# What you will do:
Tally the lines that contain the string "pixels" and state that total without comment.

# Recorded data:

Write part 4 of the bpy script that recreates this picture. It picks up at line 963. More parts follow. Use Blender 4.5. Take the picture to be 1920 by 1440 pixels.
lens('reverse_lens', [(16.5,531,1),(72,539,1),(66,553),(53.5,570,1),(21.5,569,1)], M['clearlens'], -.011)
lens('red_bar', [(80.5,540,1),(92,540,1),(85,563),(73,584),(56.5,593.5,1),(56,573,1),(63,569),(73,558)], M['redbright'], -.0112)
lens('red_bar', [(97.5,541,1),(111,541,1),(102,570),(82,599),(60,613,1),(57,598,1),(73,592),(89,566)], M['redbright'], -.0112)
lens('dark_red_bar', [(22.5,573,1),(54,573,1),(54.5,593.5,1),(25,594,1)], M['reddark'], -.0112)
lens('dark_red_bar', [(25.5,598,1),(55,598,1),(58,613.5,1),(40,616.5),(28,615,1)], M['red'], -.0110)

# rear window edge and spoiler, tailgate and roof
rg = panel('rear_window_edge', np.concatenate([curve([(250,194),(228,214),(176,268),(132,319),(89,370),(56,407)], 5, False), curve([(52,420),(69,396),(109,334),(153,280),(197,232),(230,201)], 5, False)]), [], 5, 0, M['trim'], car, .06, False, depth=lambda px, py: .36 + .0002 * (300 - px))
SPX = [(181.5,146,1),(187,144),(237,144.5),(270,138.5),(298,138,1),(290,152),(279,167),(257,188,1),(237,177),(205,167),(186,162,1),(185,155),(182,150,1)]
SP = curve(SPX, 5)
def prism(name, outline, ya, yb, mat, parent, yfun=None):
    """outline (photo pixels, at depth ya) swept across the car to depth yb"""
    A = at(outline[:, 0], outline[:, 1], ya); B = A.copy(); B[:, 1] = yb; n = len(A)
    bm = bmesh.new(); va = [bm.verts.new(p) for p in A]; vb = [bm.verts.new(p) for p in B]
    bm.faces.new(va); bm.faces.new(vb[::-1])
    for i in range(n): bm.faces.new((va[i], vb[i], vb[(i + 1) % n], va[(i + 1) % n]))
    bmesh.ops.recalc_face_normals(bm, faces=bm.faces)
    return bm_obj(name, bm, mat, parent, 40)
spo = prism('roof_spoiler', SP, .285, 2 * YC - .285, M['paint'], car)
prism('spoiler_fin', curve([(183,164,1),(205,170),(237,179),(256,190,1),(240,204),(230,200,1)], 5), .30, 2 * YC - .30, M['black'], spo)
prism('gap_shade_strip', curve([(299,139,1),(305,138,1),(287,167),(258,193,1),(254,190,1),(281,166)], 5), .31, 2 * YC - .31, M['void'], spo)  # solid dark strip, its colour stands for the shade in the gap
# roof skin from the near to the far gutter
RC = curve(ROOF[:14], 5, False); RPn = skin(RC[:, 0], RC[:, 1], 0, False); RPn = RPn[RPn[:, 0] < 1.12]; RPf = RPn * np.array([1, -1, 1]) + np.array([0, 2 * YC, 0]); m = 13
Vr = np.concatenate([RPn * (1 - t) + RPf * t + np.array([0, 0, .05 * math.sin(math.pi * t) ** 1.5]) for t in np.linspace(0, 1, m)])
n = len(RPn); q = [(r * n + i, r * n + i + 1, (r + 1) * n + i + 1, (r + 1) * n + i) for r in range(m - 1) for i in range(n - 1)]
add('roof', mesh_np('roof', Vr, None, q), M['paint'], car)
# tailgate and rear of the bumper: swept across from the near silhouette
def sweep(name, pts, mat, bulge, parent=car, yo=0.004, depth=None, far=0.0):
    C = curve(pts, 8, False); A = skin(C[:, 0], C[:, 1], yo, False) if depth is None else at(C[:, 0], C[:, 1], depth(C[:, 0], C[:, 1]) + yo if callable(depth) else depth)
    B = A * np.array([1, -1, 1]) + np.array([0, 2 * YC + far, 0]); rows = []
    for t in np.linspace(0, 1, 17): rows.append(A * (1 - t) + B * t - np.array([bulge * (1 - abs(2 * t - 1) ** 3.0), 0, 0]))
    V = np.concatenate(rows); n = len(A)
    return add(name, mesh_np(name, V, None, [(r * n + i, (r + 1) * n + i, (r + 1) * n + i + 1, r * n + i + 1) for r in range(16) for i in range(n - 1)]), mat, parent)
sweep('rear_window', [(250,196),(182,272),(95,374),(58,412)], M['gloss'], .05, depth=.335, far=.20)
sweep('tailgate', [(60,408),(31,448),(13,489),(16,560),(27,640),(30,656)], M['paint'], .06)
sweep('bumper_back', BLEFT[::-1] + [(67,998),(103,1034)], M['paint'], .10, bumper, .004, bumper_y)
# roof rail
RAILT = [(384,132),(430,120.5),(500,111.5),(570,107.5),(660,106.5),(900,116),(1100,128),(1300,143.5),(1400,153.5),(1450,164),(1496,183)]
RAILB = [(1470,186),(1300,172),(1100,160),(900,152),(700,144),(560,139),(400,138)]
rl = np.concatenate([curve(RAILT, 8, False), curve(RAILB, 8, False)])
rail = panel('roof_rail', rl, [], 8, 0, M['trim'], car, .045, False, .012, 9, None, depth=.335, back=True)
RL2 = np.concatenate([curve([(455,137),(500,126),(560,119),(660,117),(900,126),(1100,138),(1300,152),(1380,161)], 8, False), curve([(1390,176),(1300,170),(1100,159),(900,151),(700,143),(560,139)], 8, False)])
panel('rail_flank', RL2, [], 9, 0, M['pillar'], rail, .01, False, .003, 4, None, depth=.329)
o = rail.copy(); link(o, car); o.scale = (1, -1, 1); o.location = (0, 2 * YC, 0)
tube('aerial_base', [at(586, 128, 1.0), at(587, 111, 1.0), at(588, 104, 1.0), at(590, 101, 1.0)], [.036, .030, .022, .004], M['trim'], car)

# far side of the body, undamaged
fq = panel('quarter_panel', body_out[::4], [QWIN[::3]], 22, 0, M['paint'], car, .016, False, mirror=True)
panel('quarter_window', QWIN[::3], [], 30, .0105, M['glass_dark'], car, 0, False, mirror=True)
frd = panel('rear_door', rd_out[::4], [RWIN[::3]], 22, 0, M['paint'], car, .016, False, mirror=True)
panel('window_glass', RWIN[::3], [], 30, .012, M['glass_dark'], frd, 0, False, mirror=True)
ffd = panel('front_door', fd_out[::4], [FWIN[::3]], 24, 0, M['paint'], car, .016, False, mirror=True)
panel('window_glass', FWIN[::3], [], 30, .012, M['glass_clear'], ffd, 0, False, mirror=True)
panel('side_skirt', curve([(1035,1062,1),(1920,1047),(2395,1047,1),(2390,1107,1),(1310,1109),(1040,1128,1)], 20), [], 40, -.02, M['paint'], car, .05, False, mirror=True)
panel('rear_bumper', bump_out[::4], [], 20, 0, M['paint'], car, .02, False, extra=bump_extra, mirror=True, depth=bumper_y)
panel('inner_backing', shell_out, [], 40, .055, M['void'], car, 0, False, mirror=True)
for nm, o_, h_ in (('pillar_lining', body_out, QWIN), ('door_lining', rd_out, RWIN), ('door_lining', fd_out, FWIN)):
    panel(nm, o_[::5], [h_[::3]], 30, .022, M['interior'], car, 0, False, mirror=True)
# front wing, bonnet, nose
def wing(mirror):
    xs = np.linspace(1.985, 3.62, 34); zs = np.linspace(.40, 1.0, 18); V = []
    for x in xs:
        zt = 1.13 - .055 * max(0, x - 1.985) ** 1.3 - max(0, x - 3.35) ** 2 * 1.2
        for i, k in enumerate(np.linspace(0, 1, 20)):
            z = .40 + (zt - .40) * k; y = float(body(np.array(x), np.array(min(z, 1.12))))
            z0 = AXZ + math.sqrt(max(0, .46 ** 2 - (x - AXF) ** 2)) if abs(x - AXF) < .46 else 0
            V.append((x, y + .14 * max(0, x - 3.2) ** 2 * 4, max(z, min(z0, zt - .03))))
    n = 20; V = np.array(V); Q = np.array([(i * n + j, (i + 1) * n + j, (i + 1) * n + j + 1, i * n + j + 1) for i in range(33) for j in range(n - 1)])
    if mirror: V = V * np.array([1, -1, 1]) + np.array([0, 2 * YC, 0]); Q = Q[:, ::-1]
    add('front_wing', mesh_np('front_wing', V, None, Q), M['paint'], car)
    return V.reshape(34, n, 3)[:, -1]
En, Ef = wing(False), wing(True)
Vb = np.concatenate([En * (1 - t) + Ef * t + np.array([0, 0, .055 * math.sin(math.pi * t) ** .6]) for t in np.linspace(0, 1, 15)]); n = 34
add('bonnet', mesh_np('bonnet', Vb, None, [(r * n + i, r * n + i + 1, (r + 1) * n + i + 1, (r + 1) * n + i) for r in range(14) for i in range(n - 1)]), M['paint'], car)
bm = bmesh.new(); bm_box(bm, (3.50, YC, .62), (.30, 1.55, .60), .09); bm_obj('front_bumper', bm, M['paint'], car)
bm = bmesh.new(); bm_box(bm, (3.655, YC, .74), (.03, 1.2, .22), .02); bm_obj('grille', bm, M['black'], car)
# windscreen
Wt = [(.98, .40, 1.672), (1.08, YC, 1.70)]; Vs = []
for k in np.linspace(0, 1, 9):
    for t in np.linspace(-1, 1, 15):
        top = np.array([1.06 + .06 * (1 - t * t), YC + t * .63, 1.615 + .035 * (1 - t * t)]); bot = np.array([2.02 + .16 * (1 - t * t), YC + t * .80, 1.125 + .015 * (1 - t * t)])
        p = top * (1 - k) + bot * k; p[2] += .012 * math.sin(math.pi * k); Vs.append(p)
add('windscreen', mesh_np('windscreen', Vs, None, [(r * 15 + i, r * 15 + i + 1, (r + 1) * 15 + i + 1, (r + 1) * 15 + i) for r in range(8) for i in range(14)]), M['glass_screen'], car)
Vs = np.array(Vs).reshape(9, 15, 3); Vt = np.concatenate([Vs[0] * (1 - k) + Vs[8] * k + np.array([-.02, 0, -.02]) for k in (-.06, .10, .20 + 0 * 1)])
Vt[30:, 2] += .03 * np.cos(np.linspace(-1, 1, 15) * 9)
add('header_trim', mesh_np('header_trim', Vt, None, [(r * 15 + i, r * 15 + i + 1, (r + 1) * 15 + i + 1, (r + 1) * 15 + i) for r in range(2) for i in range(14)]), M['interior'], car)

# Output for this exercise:
2